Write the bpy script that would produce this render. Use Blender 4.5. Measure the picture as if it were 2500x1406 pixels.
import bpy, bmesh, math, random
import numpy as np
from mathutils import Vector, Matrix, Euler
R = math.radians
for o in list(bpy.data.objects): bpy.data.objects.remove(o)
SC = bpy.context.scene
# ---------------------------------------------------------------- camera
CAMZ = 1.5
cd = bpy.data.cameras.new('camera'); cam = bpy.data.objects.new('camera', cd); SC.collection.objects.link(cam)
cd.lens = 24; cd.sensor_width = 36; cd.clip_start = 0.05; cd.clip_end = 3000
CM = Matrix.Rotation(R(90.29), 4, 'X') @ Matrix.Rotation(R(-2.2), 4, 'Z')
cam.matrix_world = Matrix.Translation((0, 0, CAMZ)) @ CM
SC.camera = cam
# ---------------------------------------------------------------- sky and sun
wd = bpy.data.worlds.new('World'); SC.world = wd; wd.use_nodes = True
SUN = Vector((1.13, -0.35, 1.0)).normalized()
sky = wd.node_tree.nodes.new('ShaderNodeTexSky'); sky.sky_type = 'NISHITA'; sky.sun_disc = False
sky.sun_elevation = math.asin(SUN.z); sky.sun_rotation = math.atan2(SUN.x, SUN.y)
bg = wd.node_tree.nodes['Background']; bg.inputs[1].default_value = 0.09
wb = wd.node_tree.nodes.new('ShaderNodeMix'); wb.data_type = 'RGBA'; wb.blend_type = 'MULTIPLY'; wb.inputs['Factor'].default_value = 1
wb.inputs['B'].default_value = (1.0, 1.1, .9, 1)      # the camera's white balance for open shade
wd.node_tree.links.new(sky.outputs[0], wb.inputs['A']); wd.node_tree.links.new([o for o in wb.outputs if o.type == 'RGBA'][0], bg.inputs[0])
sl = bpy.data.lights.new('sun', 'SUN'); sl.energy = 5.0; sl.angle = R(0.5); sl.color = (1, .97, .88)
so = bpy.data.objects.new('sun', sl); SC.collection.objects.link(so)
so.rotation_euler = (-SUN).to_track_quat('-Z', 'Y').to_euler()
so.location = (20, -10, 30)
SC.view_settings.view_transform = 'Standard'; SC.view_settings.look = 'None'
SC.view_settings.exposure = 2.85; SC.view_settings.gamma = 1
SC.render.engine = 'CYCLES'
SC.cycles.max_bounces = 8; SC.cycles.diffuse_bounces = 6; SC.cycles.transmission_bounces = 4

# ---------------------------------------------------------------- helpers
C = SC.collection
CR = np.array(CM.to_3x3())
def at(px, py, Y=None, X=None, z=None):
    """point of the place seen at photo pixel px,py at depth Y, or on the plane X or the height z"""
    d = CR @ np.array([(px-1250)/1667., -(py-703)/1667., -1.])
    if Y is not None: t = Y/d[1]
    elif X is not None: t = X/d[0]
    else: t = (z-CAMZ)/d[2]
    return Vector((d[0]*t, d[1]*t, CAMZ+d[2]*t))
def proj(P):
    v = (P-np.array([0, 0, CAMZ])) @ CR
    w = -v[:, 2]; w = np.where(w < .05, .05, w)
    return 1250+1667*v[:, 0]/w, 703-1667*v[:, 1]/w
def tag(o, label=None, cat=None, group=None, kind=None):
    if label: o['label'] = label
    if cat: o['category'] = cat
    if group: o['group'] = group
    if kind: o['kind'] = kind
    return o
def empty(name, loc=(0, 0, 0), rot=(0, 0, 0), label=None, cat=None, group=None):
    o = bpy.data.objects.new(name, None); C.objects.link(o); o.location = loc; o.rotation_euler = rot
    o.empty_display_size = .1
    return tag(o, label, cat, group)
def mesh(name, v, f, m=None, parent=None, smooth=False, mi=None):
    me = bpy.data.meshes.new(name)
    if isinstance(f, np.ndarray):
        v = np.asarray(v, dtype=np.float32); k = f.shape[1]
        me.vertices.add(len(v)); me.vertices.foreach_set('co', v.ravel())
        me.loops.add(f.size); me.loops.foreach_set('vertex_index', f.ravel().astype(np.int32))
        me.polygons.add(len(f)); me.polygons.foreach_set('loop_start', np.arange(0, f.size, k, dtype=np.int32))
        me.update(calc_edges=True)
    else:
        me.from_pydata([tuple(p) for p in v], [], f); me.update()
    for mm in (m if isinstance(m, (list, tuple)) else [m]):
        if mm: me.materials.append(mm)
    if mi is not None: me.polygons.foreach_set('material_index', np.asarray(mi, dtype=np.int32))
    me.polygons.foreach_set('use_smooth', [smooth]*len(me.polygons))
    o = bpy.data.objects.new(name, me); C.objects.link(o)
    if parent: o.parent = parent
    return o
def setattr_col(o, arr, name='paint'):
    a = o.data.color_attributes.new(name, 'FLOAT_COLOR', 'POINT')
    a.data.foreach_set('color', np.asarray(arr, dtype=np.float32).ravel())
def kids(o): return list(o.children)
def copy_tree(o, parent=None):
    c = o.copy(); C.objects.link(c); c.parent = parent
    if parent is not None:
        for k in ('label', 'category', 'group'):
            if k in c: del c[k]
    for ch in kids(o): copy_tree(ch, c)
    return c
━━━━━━
### What to do
Copy out all of the lines above exactly.

### Solution to this exercise
Write the bpy script that would produce this render. Use Blender 4.5. Measure the picture as if it were 2500x1406 pixels.
import bpy, bmesh, math, random
import numpy as np
from mathutils import Vector, Matrix, Euler
R = math.radians
for o in list(bpy.data.objects): bpy.data.objects.remove(o)
SC = bpy.context.scene
# ---------------------------------------------------------------- camera
CAMZ = 1.5
cd = bpy.data.cameras.new('camera'); cam = bpy.data.objects.new('camera', cd); SC.collection.objects.link(cam)
cd.lens = 24; cd.sensor_width = 36; cd.clip_start = 0.05; cd.clip_end = 3000
CM = Matrix.Rotation(R(90.29), 4, 'X') @ Matrix.Rotation(R(-2.2), 4, 'Z')
cam.matrix_world = Matrix.Translation((0, 0, CAMZ)) @ CM
SC.camera = cam
# ---------------------------------------------------------------- sky and sun
wd = bpy.data.worlds.new('World'); SC.world = wd; wd.use_nodes = True
SUN = Vector((1.13, -0.35, 1.0)).normalized()
sky = wd.node_tree.nodes.new('ShaderNodeTexSky'); sky.sky_type = 'NISHITA'; sky.sun_disc = False
sky.sun_elevation = math.asin(SUN.z); sky.sun_rotation = math.atan2(SUN.x, SUN.y)
bg = wd.node_tree.nodes['Background']; bg.inputs[1].default_value = 0.09
wb = wd.node_tree.nodes.new('ShaderNodeMix'); wb.data_type = 'RGBA'; wb.blend_type = 'MULTIPLY'; wb.inputs['Factor'].default_value = 1
wb.inputs['B'].default_value = (1.0, 1.1, .9, 1)      # the camera's white balance for open shade
wd.node_tree.links.new(sky.outputs[0], wb.inputs['A']); wd.node_tree.links.new([o for o in wb.outputs if o.type == 'RGBA'][0], bg.inputs[0])
sl = bpy.data.lights.new('sun', 'SUN'); sl.energy = 5.0; sl.angle = R(0.5); sl.color = (1, .97, .88)
so = bpy.data.objects.new('sun', sl); SC.collection.objects.link(so)
so.rotation_euler = (-SUN).to_track_quat('-Z', 'Y').to_euler()
so.location = (20, -10, 30)
SC.view_settings.view_transform = 'Standard'; SC.view_settings.look = 'None'
SC.view_settings.exposure = 2.85; SC.view_settings.gamma = 1
SC.render.engine = 'CYCLES'
SC.cycles.max_bounces = 8; SC.cycles.diffuse_bounces = 6; SC.cycles.transmission_bounces = 4

# ---------------------------------------------------------------- helpers
C = SC.collection
CR = np.array(CM.to_3x3())
def at(px, py, Y=None, X=None, z=None):
    """point of the place seen at photo pixel px,py at depth Y, or on the plane X or the height z"""
    d = CR @ np.array([(px-1250)/1667., -(py-703)/1667., -1.])
    if Y is not None: t = Y/d[1]
    elif X is not None: t = X/d[0]
    else: t = (z-CAMZ)/d[2]
    return Vector((d[0]*t, d[1]*t, CAMZ+d[2]*t))
def proj(P):
    v = (P-np.array([0, 0, CAMZ])) @ CR
    w = -v[:, 2]; w = np.where(w < .05, .05, w)
    return 1250+1667*v[:, 0]/w, 703-1667*v[:, 1]/w
def tag(o, label=None, cat=None, group=None, kind=None):
    if label: o['label'] = label
    if cat: o['category'] = cat
    if group: o['group'] = group
    if kind: o['kind'] = kind
    return o
def empty(name, loc=(0, 0, 0), rot=(0, 0, 0), label=None, cat=None, group=None):
    o = bpy.data.objects.new(name, None); C.objects.link(o); o.location = loc; o.rotation_euler = rot
    o.empty_display_size = .1
    return tag(o, label, cat, group)
def mesh(name, v, f, m=None, parent=None, smooth=False, mi=None):
    me = bpy.data.meshes.new(name)
    if isinstance(f, np.ndarray):
        v = np.asarray(v, dtype=np.float32); k = f.shape[1]
        me.vertices.add(len(v)); me.vertices.foreach_set('co', v.ravel())
        me.loops.add(f.size); me.loops.foreach_set('vertex_index', f.ravel().astype(np.int32))
        me.polygons.add(len(f)); me.polygons.foreach_set('loop_start', np.arange(0, f.size, k, dtype=np.int32))
        me.update(calc_edges=True)
    else:
        me.from_pydata([tuple(p) for p in v], [], f); me.update()
    for mm in (m if isinstance(m, (list, tuple)) else [m]):
        if mm: me.materials.append(mm)
    if mi is not None: me.polygons.foreach_set('material_index', np.asarray(mi, dtype=np.int32))
    me.polygons.foreach_set('use_smooth', [smooth]*len(me.polygons))
    o = bpy.data.objects.new(name, me); C.objects.link(o)
    if parent: o.parent = parent
    return o
def setattr_col(o, arr, name='paint'):
    a = o.data.color_attributes.new(name, 'FLOAT_COLOR', 'POINT')
    a.data.foreach_set('color', np.asarray(arr, dtype=np.float32).ravel())
def kids(o): return list(o.children)
def copy_tree(o, parent=None):
    c = o.copy(); C.objects.link(c); c.parent = parent
    if parent is not None:
        for k in ('label', 'category', 'group'):
            if k in c: del c[k]
    for ch in kids(o): copy_tree(ch, c)
    return c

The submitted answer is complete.